Arthur’s hard-won parliamentary seat doesn’t last long. Six months later, the opening title card tells us the scandal has caught up with him: the election result is voided. Arthur isn’t convicted personally, but the humiliation is public — and unforgettable.
Olivia, ever the provocateur, decides to “celebrate” by replacing her violin lesson with a private session of thinly veiled innuendo with Rafferty behind closed doors. Potter rushes to inform Arthur, who shrugs it off: this was always a marriage of convenience. Later, though, he advises Olivia to practice a bit more discretion in her extracurricular “fiddling.”

Anne, now visibly pregnant, receives no such levity. Visiting Reverend Grattan, she is told that Arthur is like an eel wriggling out of justice — and that Grattan knows the “full truth” about the vote-rigging. It’s blackmail, plain and simple, and a cruel blow for someone in Anne’s fragile state.
At the brewery office, Edward gets an unexpected visit from Adelaide, who has been dodging his invitations but shows up in person with an ambitious proposal: tear down Dublin’s slums and replace them with dignified, humane housing for the city’s poor — all funded by Guinness. It’s bold, expensive, and impossible to ignore. Adelaide claims she doesn’t want to influence him… but she still chose to deliver the plans herself.
Across the Atlantic, Byron reports that he has found “a fine plan to smooth our path once and for all.” His campaign to popularize Guinness in America is gaining traction, but at a cost: a deal that channels 15% of all profits through Fenian-approved charities. Edward is stunned — but the wheels are already turning, and Byron is already meeting with Eamon Dodd, the Manhattan Battalion Commander, whose version of the Fenian Brotherhood is equal parts political club and street militia.

Arthur, barred from Bonnie’s Angel house at Edward’s order, drinks himself into a rage and storms the brewery — only to find Edward gone. Instead, he runs into Patrick, the night guard he knows from his Angel visits. Patrick makes it clear he’s interested in an after-hours encounter. Arthur doesn’t hesitate.
Meanwhile, Edward heads to Ellen’s boarding house. To avoid the landlady, they slip upstairs, where Ellen warns him: if he refuses to renegotiate Byron’s deal, he risks getting his cousin killed. The conversation shifts, grows quieter, more intimate. They admit they think of each other often. They make love — a moment crosscut with Arthur’s tryst at the brewery and, in parallel, Anne’s noisy labor as she gives birth.
At the grand ceremony celebrating the brewery’s expansion, Arthur and Rafferty have a rare moment of honesty. Rafferty insists Arthur must play a bigger role in the business now that politics has failed him. Arthur agrees — and gives Rafferty tacit permission to spend time with Olivia, provided they are discreet.

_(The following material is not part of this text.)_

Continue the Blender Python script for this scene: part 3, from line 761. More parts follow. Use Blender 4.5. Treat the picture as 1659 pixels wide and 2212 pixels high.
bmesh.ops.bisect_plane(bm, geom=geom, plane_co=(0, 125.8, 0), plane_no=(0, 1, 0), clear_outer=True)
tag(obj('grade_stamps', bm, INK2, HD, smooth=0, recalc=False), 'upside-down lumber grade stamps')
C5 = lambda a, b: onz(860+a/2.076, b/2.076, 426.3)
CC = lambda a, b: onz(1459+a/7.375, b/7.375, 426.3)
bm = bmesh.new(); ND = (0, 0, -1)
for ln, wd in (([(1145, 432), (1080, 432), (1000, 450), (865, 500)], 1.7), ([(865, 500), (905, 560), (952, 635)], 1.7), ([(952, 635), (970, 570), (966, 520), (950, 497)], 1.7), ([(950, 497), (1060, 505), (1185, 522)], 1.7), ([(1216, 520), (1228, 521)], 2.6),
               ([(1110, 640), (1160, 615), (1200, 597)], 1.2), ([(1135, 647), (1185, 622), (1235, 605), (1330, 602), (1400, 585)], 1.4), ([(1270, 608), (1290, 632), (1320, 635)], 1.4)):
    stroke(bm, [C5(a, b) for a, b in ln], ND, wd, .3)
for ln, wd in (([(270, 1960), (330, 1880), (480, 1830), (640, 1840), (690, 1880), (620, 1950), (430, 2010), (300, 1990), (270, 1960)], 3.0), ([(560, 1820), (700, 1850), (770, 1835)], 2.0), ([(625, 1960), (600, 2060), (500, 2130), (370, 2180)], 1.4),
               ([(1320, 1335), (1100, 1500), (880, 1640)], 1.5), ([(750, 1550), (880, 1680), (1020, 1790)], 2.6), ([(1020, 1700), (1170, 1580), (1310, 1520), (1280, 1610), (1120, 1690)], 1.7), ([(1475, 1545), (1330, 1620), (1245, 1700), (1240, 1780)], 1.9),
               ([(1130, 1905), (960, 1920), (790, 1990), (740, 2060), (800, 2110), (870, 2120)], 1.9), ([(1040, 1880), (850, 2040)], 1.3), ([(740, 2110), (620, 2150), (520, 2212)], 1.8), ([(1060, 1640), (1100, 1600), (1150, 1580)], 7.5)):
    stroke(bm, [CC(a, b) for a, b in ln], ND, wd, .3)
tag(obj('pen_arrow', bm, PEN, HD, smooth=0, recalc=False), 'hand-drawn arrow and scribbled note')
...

Even Benjamin shows up, sober and with his new wife, Henrietta, on his arm, announcing that he’s going to be a father. “Has peace broken out on the Guinness battlefield?” he asks. For now, it seems so.
But not for everyone: Christine, devastated to learn Benjamin has married, plans to shoot herself. Aunt Agnes swoops in to deliver her solution: put the gun down, sign on with the new charitable foundation, and drown her heartbreak in gin.
Arthur closes the ceremony with a speech, praising Edward’s leadership and vowing to redouble his own efforts for the company. The crowd cheers, the family stands united, and for a brief moment, it feels as if everything is back on track. Then Edward leans in and reminds Arthur: they need to talk about New York.

This is an episode of boiling tensions — scandal, sex, birth, and business mixing like ingredients in a stout too strong to drink in one go. The time jump shows a family not just surviving public disgrace, but turning it into fuel for reinvention. The mood ends almost triumphant — until Edward’s final words remind us that the Guinness empire’s peace is fragile. The next toast may come with gunpowder.